Гораздо симпатичнее выглядит логическое продолжение этого стихотворения – «Колыбельная для Ани», начало которого хочется повторять как заклинание каждому прихворавшему человеку. Присутствие реального человека в названии конкретизирует, в отличие от предыдущего примера, эмоцию, привносит оттенок действительности.
Не болей ты, не болей, не болей,
продержись огонь и стужу и град.
Бела мельница стоит средь полей,
а на лопастях густой виноград.
Отдельно выделяется в книге цикл из 14-ти стихотворений про филологический факультет, озаглавленный по названиям предметов: «античная литература», «детская литература» и др., что тоже отдаёт некоторой альбомностью – стихи имеют самостоятельное художественное значение и без названий, перекличка которых с содержанием текстов иногда кажется несколько натянутой. Например, прекрасно обошлось бы без названия стихотворение «Зарубежная литература Средних веков»:
Снег уже обряжен для сожженья
и глухарь свой приговор прочёл.
Ива вся гудит под напряженьем
Молодых высоковольтных пчёл.
Ветки, словно шпили, чередою
догорают в солнечной смоле.
Снег чернеет, корчась на земле,
чтобы снова стать живой водою.
Случай, когда ситуативность мешает индивидуальности лирического высказывания, проявляется и в стихотворении «Битое стекло на берегах…».
Битое стекло на берегах,
чёрный талый снег, вороний грай.
Я с утра глотаю этот край,
я свой сон встречаю на ногах.
Мой будильник нестерпимо зол,
а весна спросонья не весна.
Мне бы мимо булочных и школ
улететь в бродячий табор сна.
Знакомая ситуация – но не тот случай, когда благодаря ей рождается радость узнавания. Скорее, создаётся ощущение затёртости до скучного, словно и стихотворение писалось в минуты утренней вялости (на что косвенно указывает рифменная беспомощность). Впрочем, возможно, дело в не вполне удачном отборе стихотворений для книги, т.к. такие случаи – скорее исключения, чем правила. Самые удачные моменты в книге – когда высокая метафорическая плотность уходит и сменяется пронзительным лирическим откровением.
… Но вот чего я вовсе не ожидала –
Что будет так страшно за жизнь, когда мы в разлуке.
Или:
У тебя под шарфом подступает к горлу простуда,
у меня под мостом замёрзла Москва-река.
В последнем примере можно увидеть некоторое смещение иерархии ценностей: замерзание реки становится на одну планку с человеческой простудой.

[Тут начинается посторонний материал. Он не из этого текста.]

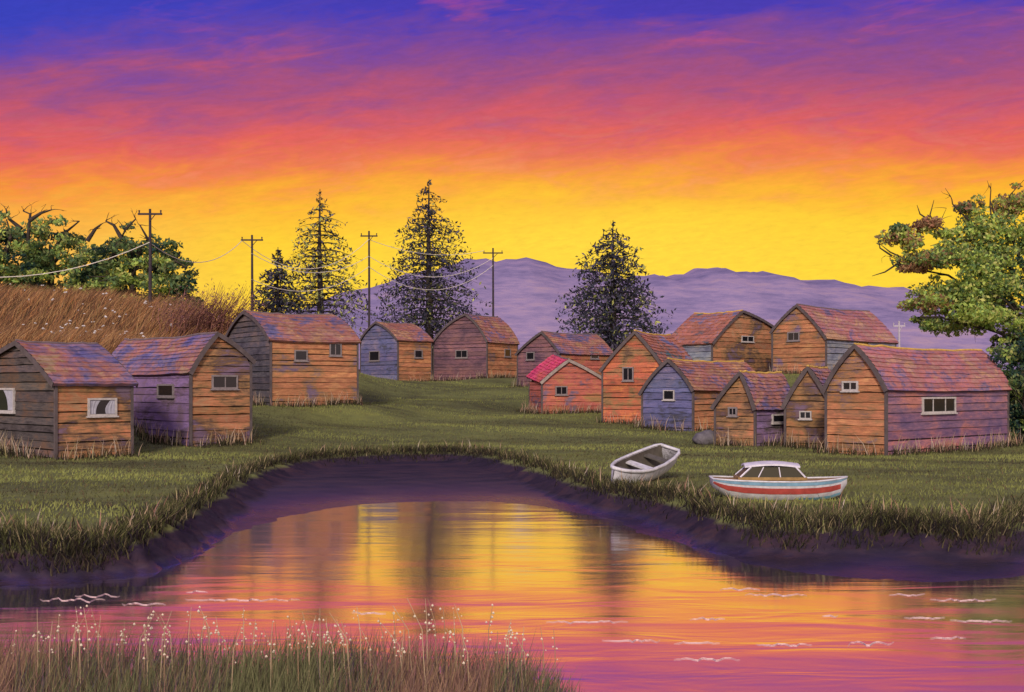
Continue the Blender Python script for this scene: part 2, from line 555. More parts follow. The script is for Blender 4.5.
T, D = np.meshgrid(tw, dw)
sheet('water', T * (D + 3), D, np.zeros(T.shape), m_water)

# distant hills
m_hill, nt = new_mat('hazy_purple_hills')  # purple base colour includes some of the distance haze
gp = nd(nt, 'ShaderNodeNewGeometry').outputs['Position']
a = noise(nt, mapping(nt, gp, (.006, .006, .03)), 1.0, 6, .65, .5)
b = noise(nt, mapping(nt, gp, (.05, .02, .25)), 1.0, 5, .7)
f = mth(nt, 'ADD', mth(nt, 'MULTIPLY', a, .6), mth(nt, 'MULTIPLY', b, .42))
col = ramp(nt, f, [(.40, (.15, .13, .26, 1)), (.50, (.23, .19, .35, 1)), (.57, (.31, .24, .40, 1)), (.66, (.40, .29, .38, 1))])
finish(nt, col, .9, b, .35, 3.0, .1)
ridge = [(-900, 345), (-300, 340), (100, 342), (240, 335), (300, 318), (345, 298), (400, 280), (450, 268), (492, 260), (525, 263), (570, 274), (610, 279), (650, 279),
         (690, 272), (715, 270), (760, 277), (820, 287), (880, 293), (950, 303), (1050, 316), (1300, 325), (2000, 340)]
rp, ry = np.array(ridge, float).T
DR = 900.0
cols_ = np.linspace(-900, 2000, 300)
yy = np.interp(cols_, rp, ry)
yy = np.convolve(np.pad(yy, 2, mode='edge'), np.ones(5) / 5, 'valid')
peak = H + (HY - yy) / F * DR + 1.6 * np.sin(cols_ * .11) + 1.0 * np.sin(cols_ * .31 + 1)
xs = (cols_ - 512) / F * DR
rows = np.linspace(-1, 1, 41)
Xh = np.repeat(xs[None, :], 41, 0)
Yh = DR + rows[:, None] * 330 + 0 * Xh
prof = np.cos(np.clip(rows, -1, 1) * math.pi / 2)[:, None] ** 1.3
Zh = 3 + (peak[None, :] - 3) * prof + 3.0 * (1 - np.abs(rows))[:, None] * vnoise(Xh, Yh, .02, 1.0) * (np.abs(rows)[:, None] > .05)
sheet('hills', Xh, Yh, Zh, m_hill)

# ------------------------------------------------------------------ materials of the sheds
OR = (.43, .18, .095, 1)
OR2 = (.49, .25, .12, 1)
RED = (.44, .12, .075, 1)
TAN = (.30, .17, .085, 1)
GREY = (.10, .085, .085, 1)
GREYB = (.085, .085, .12, 1)
PURP = (.19, .13, .20, 1)
BLUE = (.13, .14, .30, 1)
LILAC = (.26, .17, .36, 1)
BROWN = (.14, .085, .06, 1)
PINK = (.42, .12, .15, 1)
W = {
    'dark': board_mat('shade_grey_boards', [(.055, .045, .045, 1), GREY, BROWN]),
    'slate': board_mat('shade_slate_boards', [(.05, .045, .06, 1), (.085, .08, .10, 1), (.14, .11, .11, 1)]),
    'orange': board_mat('glow_orange_boards', [PURP, TAN, OR, OR2]),
    'orange_worn': board_mat('worn_glow_orange_boards', [PURP, BROWN, TAN, OR, (.36, .21, .12, 1)]),
    'purple': board_mat('shade_purple_boards', [GREY, PURP, LILAC, PURP]),
    'blue': board_mat('blue_boards', [GREYB, BLUE, (.16, .15, .28, 1), (.24, .2, .3, 1)]),
    'red': board_mat('red_boards', [BROWN, TAN, RED, (.55, .2, .08, 1)]),
    'coral': board_mat('coral_boards', [PURP, (.40, .13, .09, 1), (.46, .13, .11, 1), OR, TAN]),
    'tan': board_mat('tan_boards', [PURP, BROWN, TAN, OR]),
    'mauve': board_mat('mauve_boards', [(.10, .06, .09, 1), (.17, .09, .12, 1), (.24, .12, .13, 1)]),
    'rose': board_mat('rose_boards', [(.15, .10, .20, 1), (.24, .13, .20, 1), (.42, .17, .15, 1)]),
    'steel': board_mat('pale_blue_boards', [(.13, .14, .2, 1), (.22, .24, .30, 1), (.33, .28, .22, 1)]),
}
RF = {
    'rust': roof_mat('rust_roofing', [(.13, .12, .25, 1), (.23, .14, .19, 1), (.37, .15, .11, 1), (.30, .17, .14, 1), (.44, .25, .13, 1)]),
    'violet': roof_mat('violet_roofing', [(.12, .11, .27, 1), (.20, .15, .25, 1), (.28, .15, .18, 1), (.37, .16, .13, 1), (.34, .24, .15, 1)]),
    'pink': roof_mat('pink_roofing', [(.17, .13, .25, 1), (.32, .16, .21, 1), (.42, .16, .15, 1), (.34, .19, .19, 1), (.44, .26, .16, 1)]),
    'magenta': roof_mat('magenta_roofing', [(.5, .05, .13, 1), (.62, .07, .16, 1), (.5, .1, .12, 1), (.6, .12, .1, 1)]),
    'teal': roof_mat('red_and_teal_roofing', [(.06, .14, .17, 1), (.34, .14, .11, 1), (.42, .17, .11, 1), (.14, .15, .28, 1)]),
}
m_back = plain('tar_paper', (.018, .014, .016, 1), .9)
m_frame_w = plain('chalky_white_paint', (.46, .43, .43, 1), .6, .3, 9)
m_frame_g = plain('grey_paint', (.22, .19, .20, 1), .7, .3, 9)
m_glass, nt = new_mat('dark_window_glass')
finish(nt, (.012, .012, .016, 1), .12, spec=.5)
m_curtain = plain('white_curtain', (.38, .38, .46, 1), .9, .2, 6)
m_rake_d = plain('dark_rake_board', (.10, .08, .085, 1), .8)
m_rake_p = plain('pale_rake_board', (.32, .27, .25, 1), .8)
m_ridge_glow = plain('glow_yellow_ridge', (.55, .36, .09, 1), .8)  # yellow is the sky's back light painted onto the ridge
m_ridge_d = plain('grey_ridge', (.16, .12, .13, 1), .8)
m_bark = plain('bark', (.045, .035, .03, 1), .9, .4, 4)
m_pole = plain('weathered_pole', (.045, .035, .045, 1), .9, .3, 3)


# ------------------------------------------------------------------ sheds
def solve_t(c, u, px):
    """distance along u from c at which the point falls in column px"""
    k = (px - 512) / F
    return (k * c.y - c.x) / (u.x - k * u.y)


def board_wall(mb, o, e, n, zb, zt_, ext, r, bh=.34, dark=.15):
    z = zb
    while z < zt_ - .02:
        z1 = min(z + bh * r.uniform(.72, 1.2), zt_)
        if zt_ - z1 < .08:
            z1 = zt_
        t = r.uniform(.8, 1.18)
        t2 = t * r.uniform(.95, 1.05)
        c = (t, t2, t * r.uniform(.94, 1.06))
        gap = r.choice([.012, .02, .03, .045])
        N = 7
        bot, top, lip = [], [], []
        zlo = z + gap
        for k in range(N + 1):
            jb, jt = r.uniform(-.02, .02), r.uniform(-.012, .012)
            l0, r0 = ext(zlo)
            l1, r1 = ext(z1)
            s0 = l0 + (r0 - l0) * k / N
            s1 = l1 + (r1 - l1) * k / N
            bot.append(o + e * s0 + n * .045 + Vector((0, 0, zlo + (jb if 0 < k < N else 0))))
            top.append(o + e * s1 + n * .014 + Vector((0, 0, z1 - .004 + (jt if 0 < k < N else 0) * .4)))
            lip.append(o + e * s0 + n * .003 + Vector((0, 0, zlo + .006)))
        mb.grid([lip, bot, top], c)
        z = z1
    # dark backing seen through the gaps
    zs = [zb + (zt_ - zb) * i / 16 for i in range(17)]
    rows = []
    for q in zs:
        l, r_ = ext(q)
        rows.append([o + e * l + Vector((0, 0, q)), o + e * r_ + Vector((0, 0, q))])
    mb.grid(rows, (dark, dark, dark))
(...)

Однако, если прочитать последнюю фразу как логически вытекающую из предыдущей, то появляется иной смысл: страх, переживание простуды любимого как своей беды.
Мучительность понимания, желание его со стороны окружающих (возможно, проистекающая от владения двумя языками – своим, родным, и русским) в поэтике Леты Югай прослеживается постоянно. «Ну вот, и я о том же. Понял ли, понял?»; «Как будто мир поделён между нас двоих (между фольклором и реальностью. – Б.К.), /И мы должны его склеить, свести ладони». В то же время лирический герой отстаивает своё право не только на внутреннюю свободу, но и на присутствие в ирреальном мире.

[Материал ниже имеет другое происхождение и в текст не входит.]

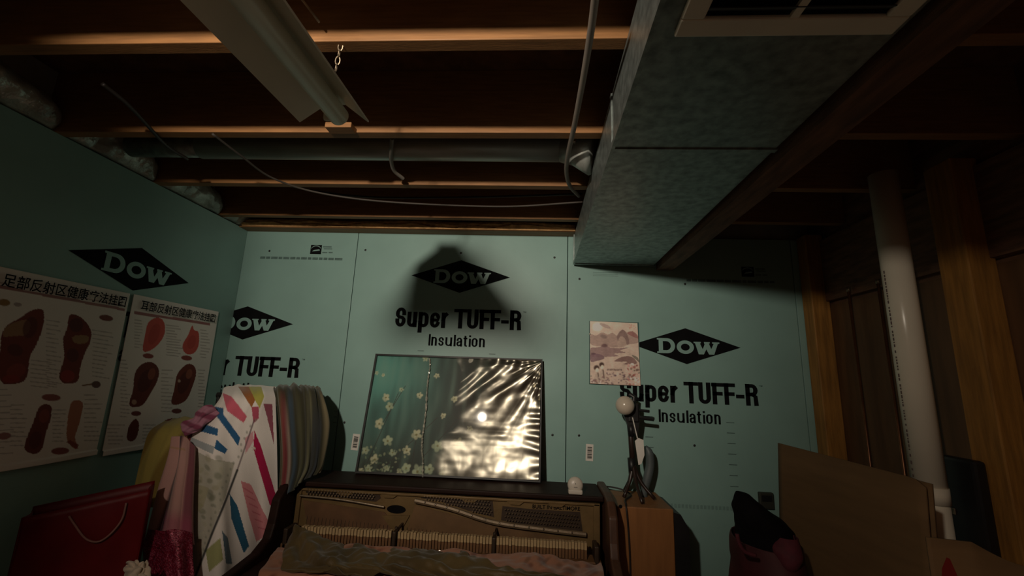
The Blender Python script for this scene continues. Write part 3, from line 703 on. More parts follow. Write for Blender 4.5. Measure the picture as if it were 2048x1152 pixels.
# hammers
HY, HZ = -.425, .9665
hb = MB(); hb.box((-.0055, -.012, 0), (.0055, .012, .026), .002); hb.mi = 1; hb.box((-.005, -.010, -.034), (.005, .010, 0)); hb.box((-.002, .008, -.016), (.002, .07, -.012))
hme = None; hx0, hx1 = .098, 1.283; segs = ((.092, .477, 29), (.502, .895, 30), (.912, 1.279, 29))
for a, b, n in segs:
    for i in range(n):
        x = a + (b - a) * (i + .5) / n
        if hme is None: o = hb.build('hammer', [FELT, HAMW], piano); hme = o.data
        else:
            o = bpy.data.objects.new('hammer', hme); COL.objects.link(o); o.parent = piano; o.matrix_parent_inverse = wmat(piano).inverted()
        o.location = (x, HY + rr.uniform(-.0015, .0015), HZ + rr.uniform(-.0018, .0018))
MB().box((.02, HY - .03, HZ - .075), (1.335, HY + .05, HZ - .036), .004).build('hammer_rail', HAMW, piano)
MB().box((.02, HY - .05, HZ - .13), (1.335, HY + .03, HZ - .078), .004).build('action_rail', BLKP, piano)
for x in (.492, .903): 
    b = MB(); b.box((x - .007, HY - .03, HZ - .13), (x + .007, HY + .03, HZ + .03), .003); b.box((x - .004, HY + .02, HZ + .02), (x + .004, PY, HZ + .03)); b.lathe((x, HY - .002, HZ + .036), [(.007, 0), (.006, .006), (.002, .008)], 12); b.build('action_bracket', DKIRON, piano)
for x in (.035, 1.315): MB().box((x - .009, HY - .03, HZ - .13), (x + .009, HY + .05, HZ + .02), .004).build('action_bracket', DKIRON, piano)
MB().tube([aty(878, 1101, HY - .06), aty(934, 1107, HY - .06)], .0028, 8).build('pedal_rod', SHINY, piano)
MB().box((PX0, -.62, .66), (1.362, -.46, .80), .01).build('key_cover', PIANO, piano)

# ------------------------------------------------------------------ framed picture leaning on the wall, standing on the piano
ftl, ftr = aty(753, 707, -.03), aty(1087, 721, -.03)
PT = np.array([0, -.03, (ftl[2] + ftr[2]) / 2]); PBm = np.array([0, -.150, PZ + .0035])
PW0, PW1 = .187, 1.090
x_bl = hit(712, 946, 2, PZ)[0]; 
ax = np.array([1., 0, -.004]); up = PT - PBm; PH = np.linalg.norm(up); up = up / PH
nrm = np.cross(ax, up); nrm /= np.linalg.norm(nrm)
def PIC(u, v, o=0.): return PBm + np.array([PW0 + (PW1 - PW0) * u, 0, 0]) + up * (PH * v) + nrm * o
def pic_uv(px, py):
    d = ray(px, py); t = ((PBm - CAM) @ nrm) / (d @ nrm); p = CAM + d * t - PBm
    return (p[0] - PW0) / (PW1 - PW0), (p @ up) / PH
pic = empty('framed_picture', tuple(PIC(.5, 0)), 'black framed blossom picture in crinkled foil leaning on the wall above the piano', 'picture')
fr = MB(); w = .009
def slab(b, u0, v0, u1, v1, o0, o1):
    vs = [b.bm.verts.new(PIC(u, v, o)) for o in (o0, o1) for u, v in ((u0, v0), (u1, v0), (u1, v1), (u0, v1))]
    for q in ((3, 2, 1, 0), (4, 5, 6, 7), (0, 1, 5, 4), (1, 2, 6, 5), (2, 3, 7, 6), (3, 0, 4, 7)): b._f([vs[i] for i in q])
wu, wv = w / (PW1 - PW0), w / PH
for nm, q in (('rail', (0, 0, 1, wv)), ('rail', (0, 1 - wv, 1, 1)), ('stile', (0, wv, wu, 1 - wv)), ('stile', (1 - wu, wv, 1, 1 - wv))):
    b = MB(); slab(b, *q, -.012, .012); b.build('frame_' + nm, BLKP, pic)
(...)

О чём ты задумалась? Так. О далёком.
или:
А что за своих не вступаюсь – просто не слышу ваш разговор…
Право на свободу отстаивается и для других: в этом смысле можно назвать поэтику Леты Югай очень демократичной, поэтикой ненастаивания. Даже в разговоре о тучках автор подчёркивает:
… У них барашковые прически, диванный изгиб спины,
но, если желаете, в них заряд, убивший шесть человек,
если желаете вы, а им не открыть заснеженных век.

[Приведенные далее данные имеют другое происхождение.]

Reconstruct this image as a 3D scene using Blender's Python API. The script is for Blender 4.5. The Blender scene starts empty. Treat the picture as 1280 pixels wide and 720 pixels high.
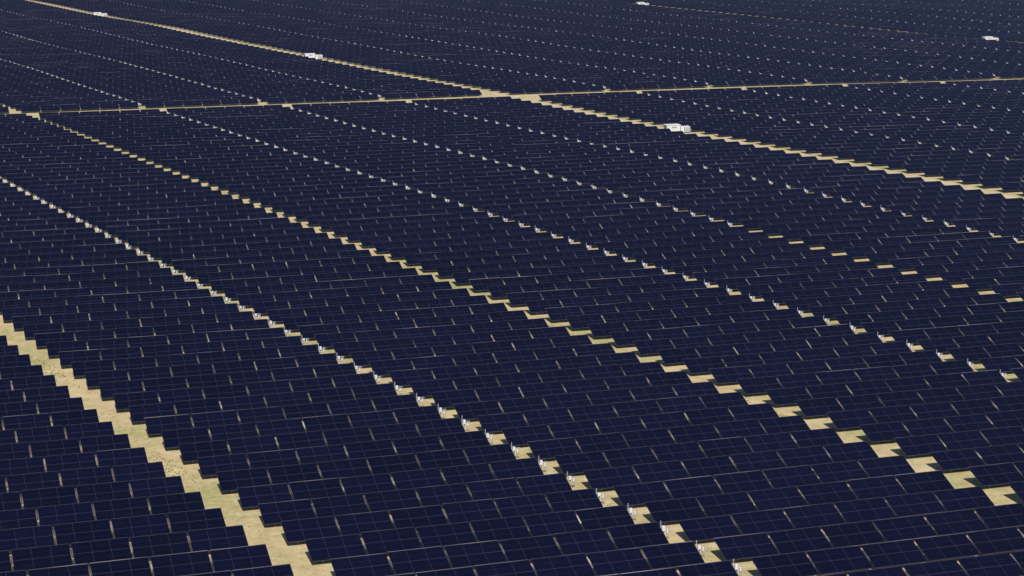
import bpy, math, random
import numpy as np
from mathutils import Vector
rng=np.random.default_rng(7); random.seed(7)
H=70.0; F=2489.0
S=np.array([.9473,.3203]); T=np.array([-.3203,.9473]); SH=.1589   # row direction, row normal, aisle skew
sc=bpy.context.scene
sc.view_settings.view_transform='Standard'; sc.view_settings.look='None'; sc.view_settings.exposure=0

def relief(s,t):
    fade=np.exp(-(np.maximum(0,np.hypot(s-300,t-600)-1500)/400.0)**2)
    return fade*(.17*np.sin(s/61+t/47+.7)+.13*np.sin(s/-83+t/29+2.1)+.10*np.sin(s/37-t/71)+.05*np.sin(s/17+t/19))
def world(s,t,z,t0=None):
    """s = distance along a row measured from the skewed aisle lattice, t = across rows, t0 = row anchor for the skew"""
    s=np.asarray(s,float);t=np.asarray(t,float); a=t if t0 is None else np.asarray(t0,float)
    r=s-SH*a
    return np.stack([r*S[0]+t*T[0], r*S[1]+t*T[1], np.broadcast_to(z,r.shape)],-1)

# ---------- materials
def newmat(n):
    m=bpy.data.materials.new(n); m.use_nodes=True
    nt=m.node_tree; b=nt.nodes['Principled BSDF']; return m,nt,b
def N(nt,t,**k):
    n=nt.nodes.new(t)
    for a,v in k.items(): setattr(n,a,v)
    return n
def math_(nt,op,a,b=None,c=None):
    n=nt.nodes.new('ShaderNodeMath'); n.operation=op
    for i,x in enumerate((a,b,c)):
        if x is None: continue
        if isinstance(x,(int,float)): n.inputs[i].default_value=x
        else: nt.links.new(x,n.inputs[i])
    return n.outputs[0]
def mix(nt,f,a,b):
    n=nt.nodes.new('ShaderNodeMix'); n.data_type='RGBA'
    for i,x in ((0,f),(6,a),(7,b)):
        if isinstance(x,(int,float)): n.inputs[i].default_value=x
        elif isinstance(x,tuple): n.inputs[i].default_value=(*x,1)
        else: nt.links.new(x,n.inputs[i])
    return n.outputs[2]
def noise(nt,vec,scale,detail=4,rough=.6):
    n=nt.nodes.new('ShaderNodeTexNoise'); n.inputs['Scale'].default_value=scale
    n.inputs['Detail'].default_value=detail; n.inputs['Roughness'].default_value=rough
    nt.links.new(vec,n.inputs['Vector']); return n.outputs['Fac']
def ramp(nt,f,stops):
    n=nt.nodes.new('ShaderNodeValToRGB'); e=n.color_ramp.elements
    while len(e)<len(stops): e.new(.5)
    for i,(p,c) in enumerate(stops): e[i].position=p; e[i].color=(*c,1)
    nt.links.new(f,n.inputs[0]); return n.outputs[0]

MG,nt,b=newmat('pv_glass')
uv=N(nt,'ShaderNodeUVMap',uv_map='uv'); sp=N(nt,'ShaderNodeSeparateXYZ'); nt.links.new(uv.outputs[0],sp.inputs[0])
rn=N(nt,'ShaderNodeUVMap',uv_map='rnd'); sr=N(nt,'ShaderNodeSeparateXYZ'); nt.links.new(rn.outputs[0],sr.inputs[0])
def line(x,period,w):
    f=math_(nt,'FRACT',math_(nt,'DIVIDE',x,period))
    d=math_(nt,'ABSOLUTE',math_(nt,'SUBTRACT',f,.5))
    return math_(nt,'GREATER_THAN',d,.5-w/period/2)
lu=line(sp.outputs[0],1/3,0.007); lv=line(sp.outputs[1],1/4,0.010); lh=line(sp.outputs[1],1/2,0.018)
lm=math_(nt,'MAXIMUM',math_(nt,'MULTIPLY',lu,.26),math_(nt,'MAXIMUM',math_(nt,'MULTIPLY',lv,.08),math_(nt,'MULTIPLY',lh,.30)))
geo=N(nt,'ShaderNodeNewGeometry')
dust=noise(nt,geo.outputs['Position'],.05,5)
big=ramp(nt,noise(nt,geo.outputs['Position'],.006,4,.6),[(.38,(0,0,0)),(.62,(1,1,1))])
base=mix(nt,math_(nt,'ADD',math_(nt,'MULTIPLY',sr.outputs[0],.45),math_(nt,'MULTIPLY',big,.55)),(.0018,.0023,.0115),(.0034,.0038,.0185))
base=mix(nt,math_(nt,'MULTIPLY',dust,.003),base,(.25,.21,.16))
col=mix(nt,math_(nt,'MULTIPLY',lm,.5),base,(.20,.20,.26))
# top frame coloured paler on some stretches of row
mp=N(nt,'ShaderNodeMapping'); mp.inputs['Rotation'].default_value=(0,0,-math.atan2(.3203,.9473)); mp.inputs['Scale'].default_value=(.012,.14,1)
nt.links.new(geo.outputs['Position'],mp.inputs['Vector'])
streak=ramp(nt,noise(nt,mp.outputs[0],1.0,3,.6),[(.53,(0,0,0)),(.70,(1,1,1))])
top=math_(nt,'GREATER_THAN',sp.outputs[1],.974)
col=mix(nt,math_(nt,'MULTIPLY',top,math_(nt,'ADD',math_(nt,'MULTIPLY',streak,.50),.06)),col,(.40,.36,.36))
nt.links.new(col,b.inputs['Base Color'])
b.inputs['IOR'].default_value=1.34
nt.links.new(math_(nt,'ADD',math_(nt,'MULTIPLY',lm,.4),.14),b.inputs['Roughness'])

def simple(name,c0,c1,scale,rough,metal=0,stops=None):
    m,nt,b=newmat(name); geo=N(nt,'ShaderNodeNewGeometry'); nz=noise(nt,geo.outputs['Position'],scale,5,.7)
    c=ramp(nt,nz,stops) if stops else mix(nt,nz,c0,c1)
    nt.links.new(c,b.inputs['Base Color']); b.inputs['Roughness'].default_value=rough; b.inputs['Metallic'].default_value=metal
    return m
MA=simple('aluminium_frame',(.04,.04,.045),(.10,.10,.105),1.5,.6,.2)
MC=simple('galvanised_joint_cover',0,0,.45,.95,0,[(.43,(.02,.02,.03)),(.55,(.12,.11,.10)),(.69,(.50,.44,.34))])
MW=simple('white_enamel',(.66,.66,.66),(.84,.84,.84),.9,.45)
MI=simple('grey_enamel',(.34,.34,.37),(.56,.56,.58),.9,.5)
MS=simple('galvanised_steel',(.20,.20,.21),(.34,.34,.33),3,.6)
MD=simple('dark_louvre',(.05,.05,.055),(.09,.09,.10),3,.6)
MCon=simple('concrete_pad',(.30,.29,.27),(.45,.43,.40),1.1,.9)

MGr,nt,b=newmat('dry_soil'); geo=N(nt,'ShaderNodeNewGeometry'); P=geo.outputs['Position']
soil=ramp(nt,noise(nt,P,.35,8,.7),[(.3,(.44,.33,.17)),(.5,(.58,.46,.26)),(.7,(.68,.57,.36))])
veg=ramp(nt,noise(nt,P,1.3,5),[(.35,(.22,.25,.08)),(.65,(.44,.43,.19))])
m1=noise(nt,P,.045,6,.65); m2=noise(nt,P,.9,5,.7)
mm=math_(nt,'ADD',math_(nt,'MULTIPLY',m1,.75),math_(nt,'MULTIPLY',m2,.4))
vf=ramp(nt,mm,[(.55,(0,0,0)),(.68,(1,1,1))])
c=mix(nt,math_(nt,'MULTIPLY',vf,.7),soil,veg)
fine=ramp(nt,noise(nt,P,5,6,.75),[(.3,(.74,.74,.74)),(.7,(1.10,1.10,1.10))])
mu=N(nt,'ShaderNodeMix',data_type='RGBA',blend_type='MULTIPLY'); mu.inputs[0].default_value=1
nt.links.new(c,mu.inputs[6]); nt.links.new(fine,mu.inputs[7]); nt.links.new(mu.outputs[2],b.inputs['Base Color'])
b.inputs['Roughness'].default_value=1; b.inputs['Specular IOR Level'].default_value=.1
bp=N(nt,'ShaderNodeBump'); bp.inputs['Strength'].default_value=.4; bp.inputs['Distance'].default_value=.15
nt.links.new(noise(nt,P,2.2,8,.7),bp.inputs['Height']); nt.links.new(bp.outputs[0],b.inputs['Normal'])
MR=simple('gravel_track',0,0,.25,1,0,[(.3,(.43,.35,.21)),(.55,(.55,.47,.31)),(.75,(.63,.56,.39))])
MV=simple('grass_blades',0,0,.8,.9,0,[(.3,(.20,.24,.07)),(.55,(.33,.34,.13)),(.75,(.50,.43,.22))])

# ---------- mesh helpers
def mkobj(name,verts,faces,mats,midx=None,uvs=None,parent=None,smooth=False):
    me=bpy.data.meshes.new(name); n=len(verts); m=len(faces)
    me.vertices.add(n); me.vertices.foreach_set('co',np.asarray(verts,np.float32).ravel())
    me.loops.add(m*4); me.loops.foreach_set('vertex_index',np.asarray(faces,np.int32).ravel())
    me.polygons.add(m); me.polygons.foreach_set('loop_start',np.arange(0,m*4,4,dtype=np.int32))
    if midx is not None: me.polygons.foreach_set('material_index',np.asarray(midx,np.int32))
    me.polygons.foreach_set('use_smooth',np.full(m,smooth))
    if uvs:
        for k,a in uvs.items():
            l=me.uv_layers.new(name=k); l.data.foreach_set('uv',np.asarray(a,np.float32).ravel())
    for x in mats: me.materials.append(x)
    me.update(calc_edges=True)
    o=bpy.data.objects.new(name,me); sc.collection.objects.link(o)
    if parent: o.parent=parent
    return o
BF=np.array([[4,5,6,7],[3,2,1,0],[0,1,5,4],[1,2,6,5],[2,3,7,6],[3,0,4,7]])
def prisms(bot,top):
    k=len(bot); v=np.concatenate([bot,top],1).reshape(-1,3)
    f=(BF[None]+8*np.arange(k)[:,None,None]).reshape(-1,4); return v,f
def row_box(s0,s1,ta,d0,d1,z0,z1):
    """boxes aligned with row anchored at ta; d = distance behind the row's front edge"""
    s0,s1,ta,d0,d1,z0,z1=np.broadcast_arrays(*[np.asarray(a,float) for a in (s0,s1,ta,d0,d1,z0,z1)])
    g=relief((s0+s1)/2,ta)
    def ring(z): return np.stack([world(a,ta+b_,z+g,ta) for a,b_ in ((s0,d0),(s1,d0),(s1,d1),(s0,d1))],1)
    return ring(z0),ring(z1)
def empty(name,loc=(0,0,0)):
    e=bpy.data.objects.new(name,None); e.location=loc; sc.collection.objects.link(e); return e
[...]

И кажется, что речь идёт о читателе, которого Югай впускает в свой мир лишь наполовину:
… Я тебя отпускаю – рыскай в своих лесах
<…>
Заходить – значит жить снаружи, у каждого свой дом.
Что ж, будем надеяться, что «демократизм» поэтики Леты Югай не перейдёт в излишнюю фатальность. И придёт понимание, что и за «своих» иногда нужно вступаться, и читателя не отпускать, понемногу двигаясь от герметизма фольклорной поэтики к деталям реальной жизни.